▶ **Exercise objective**
Starting from the line that contains "mesh_np('fur', HV.reshape(-1, 3), np.arange(nh", reproduce each line exactly through the end of the material, and include no other lines.

▶ **Data shown**
:::::

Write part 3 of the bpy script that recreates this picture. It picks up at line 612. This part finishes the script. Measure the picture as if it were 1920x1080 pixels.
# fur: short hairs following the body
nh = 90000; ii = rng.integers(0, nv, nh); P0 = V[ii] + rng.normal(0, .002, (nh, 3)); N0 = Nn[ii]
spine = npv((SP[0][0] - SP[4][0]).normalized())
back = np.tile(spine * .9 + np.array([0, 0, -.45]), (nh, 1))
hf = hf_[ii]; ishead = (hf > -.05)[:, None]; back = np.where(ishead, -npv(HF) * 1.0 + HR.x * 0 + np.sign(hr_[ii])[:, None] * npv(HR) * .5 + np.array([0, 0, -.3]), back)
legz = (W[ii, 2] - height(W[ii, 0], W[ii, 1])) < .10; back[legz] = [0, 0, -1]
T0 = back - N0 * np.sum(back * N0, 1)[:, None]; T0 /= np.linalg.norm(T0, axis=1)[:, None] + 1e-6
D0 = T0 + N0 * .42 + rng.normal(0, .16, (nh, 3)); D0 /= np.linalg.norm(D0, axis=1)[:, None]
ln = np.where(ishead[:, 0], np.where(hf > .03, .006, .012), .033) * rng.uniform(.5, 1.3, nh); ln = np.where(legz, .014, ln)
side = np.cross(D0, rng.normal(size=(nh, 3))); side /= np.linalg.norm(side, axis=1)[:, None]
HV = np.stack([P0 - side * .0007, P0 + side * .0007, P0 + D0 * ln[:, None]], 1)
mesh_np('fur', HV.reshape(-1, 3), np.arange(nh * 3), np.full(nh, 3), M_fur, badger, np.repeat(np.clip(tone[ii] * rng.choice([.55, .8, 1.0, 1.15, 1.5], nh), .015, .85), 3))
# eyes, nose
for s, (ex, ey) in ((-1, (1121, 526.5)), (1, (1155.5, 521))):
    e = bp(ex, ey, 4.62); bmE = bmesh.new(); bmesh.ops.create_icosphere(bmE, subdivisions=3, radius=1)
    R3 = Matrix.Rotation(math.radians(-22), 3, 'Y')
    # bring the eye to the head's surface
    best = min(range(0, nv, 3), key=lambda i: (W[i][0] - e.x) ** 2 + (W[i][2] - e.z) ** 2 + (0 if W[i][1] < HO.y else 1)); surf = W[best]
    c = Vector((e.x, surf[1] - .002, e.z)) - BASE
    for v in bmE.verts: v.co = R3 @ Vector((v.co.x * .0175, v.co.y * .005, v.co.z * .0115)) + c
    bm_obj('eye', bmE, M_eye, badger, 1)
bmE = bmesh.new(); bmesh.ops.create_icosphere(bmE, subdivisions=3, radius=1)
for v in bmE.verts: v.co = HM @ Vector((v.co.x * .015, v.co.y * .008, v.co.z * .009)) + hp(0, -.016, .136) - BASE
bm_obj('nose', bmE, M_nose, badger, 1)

:::::

▶ **Worked solution**
mesh_np('fur', HV.reshape(-1, 3), np.arange(nh * 3), np.full(nh, 3), M_fur, badger, np.repeat(np.clip(tone[ii] * rng.choice([.55, .8, 1.0, 1.15, 1.5], nh), .015, .85), 3))
# eyes, nose
for s, (ex, ey) in ((-1, (1121, 526.5)), (1, (1155.5, 521))):
    e = bp(ex, ey, 4.62); bmE = bmesh.new(); bmesh.ops.create_icosphere(bmE, subdivisions=3, radius=1)
    R3 = Matrix.Rotation(math.radians(-22), 3, 'Y')
    # bring the eye to the head's surface
    best = min(range(0, nv, 3), key=lambda i: (W[i][0] - e.x) ** 2 + (W[i][2] - e.z) ** 2 + (0 if W[i][1] < HO.y else 1)); surf = W[best]
    c = Vector((e.x, surf[1] - .002, e.z)) - BASE
    for v in bmE.verts: v.co = R3 @ Vector((v.co.x * .0175, v.co.y * .005, v.co.z * .0115)) + c
    bm_obj('eye', bmE, M_eye, badger, 1)
bmE = bmesh.new(); bmesh.ops.create_icosphere(bmE, subdivisions=3, radius=1)
for v in bmE.verts: v.co = HM @ Vector((v.co.x * .015, v.co.y * .008, v.co.z * .009)) + hp(0, -.016, .136) - BASE
bm_obj('nose', bmE, M_nose, badger, 1)